Thursday 10 December 2015

Harare City Council’s Inhuman, Cruel Home Demolitions Even on Human Rights Day

By Takura Zhangazha*

Harare City Council’s (HCC)penchant for cruelty cannot be stopped or stemmed.  Even on December 10, 2015 when the world pauses to remember international human rights day.  It was business as usually cruel for Harare’s City Council.  It undertook yet another housing demolition. It has been doing so with renewed fervor over the last half year.  Its argument, a legal one, is that the houses, some of which have been standing for more than a year were built without council permission or on land that it argues is allocated for purposes other than housing.

On the face of it, this appears to be perfectly legal. HCC however will not own up to the fact that its legalistic arguments do not for once explain or justify its thoroughly cruel and inhumane actions.  The houses that were demolished on international human rights day, together with those that are regularly being demolished almost as habit are the houses of the desperate for housing in Zimbabwe.

And there are many other humanitarian arguments that can be made against the cruel actions of HCC. The first is obviously a political one.  The eviction and demolition of housing or squatters is a characteristic of colonial administrations.  These demolitions and evictions regularly targeted unwanted persons in urban areas. They would use such arguments as planning and health considerations in order to exclude others from shelter and other ancillary amenities.  This while never providing cheap and affordable housing for a majority poor rural-urban migrant family.

Fast forward to today and a council led ironically by a party referred to as the Movement for Democratic Change (Tsvangirai) is spearheading a return to the past.  Using legalistic argumentation and in part colonial Salisbury’s urban plans, they are undertaking what essentially is potentially as heinous an operation as Murambatsvina.

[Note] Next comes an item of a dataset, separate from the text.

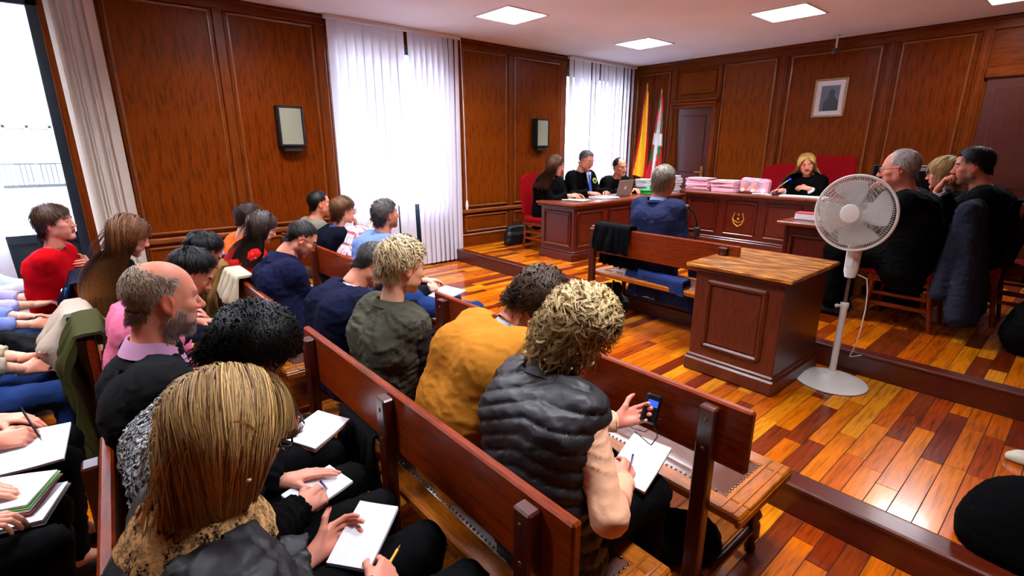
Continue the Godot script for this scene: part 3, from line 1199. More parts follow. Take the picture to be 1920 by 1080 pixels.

Insensitive and probably housing secure pundits and opinion makers tend to argue that there must be law and order in the city. They are however not being entirely honest.  It is well known that some of these now destroyed  residential  stands were built on the basis of political patronage, especially via some Zanu Pf and MDC-T  activists who used influential positions in councils to undertake their own version of an urban fast track land reform programme. They collected money in a fashion similar to housing co-operatives that also had  political linkages.  After elections, these housing co-operatives are no longer seen as useful to a political agenda and there is quick resort to legalistic arguments and going back and forth between courts.

Yet the issue is very clear.  It is cruel, inhuman and degrading to destroy someone else’s housing and shelter without  offering them an immediate alternative safe and clean  place to reside. Especially after you have allowed them to reside at a given place for a period in which they manage to actually build immovable structures.  At the same time while the council in some instances, was collecting not only rates but also accepting building plans. 

These all being key traits and hallmarks of the infamous Operation Murambatsvina.  The fact that the demolitions  appear phased or a result of agreement between central and local governments, Zanu Pf and the MDC-T, does not make them any less cruel.

All of this while at the same time allowing bigger tracts of property to be leased to what are now referred to as land barons and baronesses.

The big lesson that has clearly emerged is that there is no major difference between MDC-T and Zanu Pf approaches to local government.  It appears that both parties intend to milk it for what its worth, and use colonial style eviction and demolitions to appear to be solving problems that they themselves created.  Zanu PF with its borderline stands for votes strategies in urban areas, inclusive of land barons/nesses and the MDC-T with its stand soliciting, selling and shockingly  neo-liberal councilors.

In the final analysis, what is now very evident is that we need to urgently democratize local government beyond issues of harmonised elections and token decentralization or devolution. We need to redefine the specific democratic value that local government brings to both the urban and rural poor in very basic, fair and people –centered terms.  We need to take back local government to the people and not leave it in the hands of oligarchs, inept and patently undemocratic political parties who see with each poor urban Mai Ezra, an avenue through which to expand their feeding troughs.
*Takura Zhangazha writes here in his personal capacity.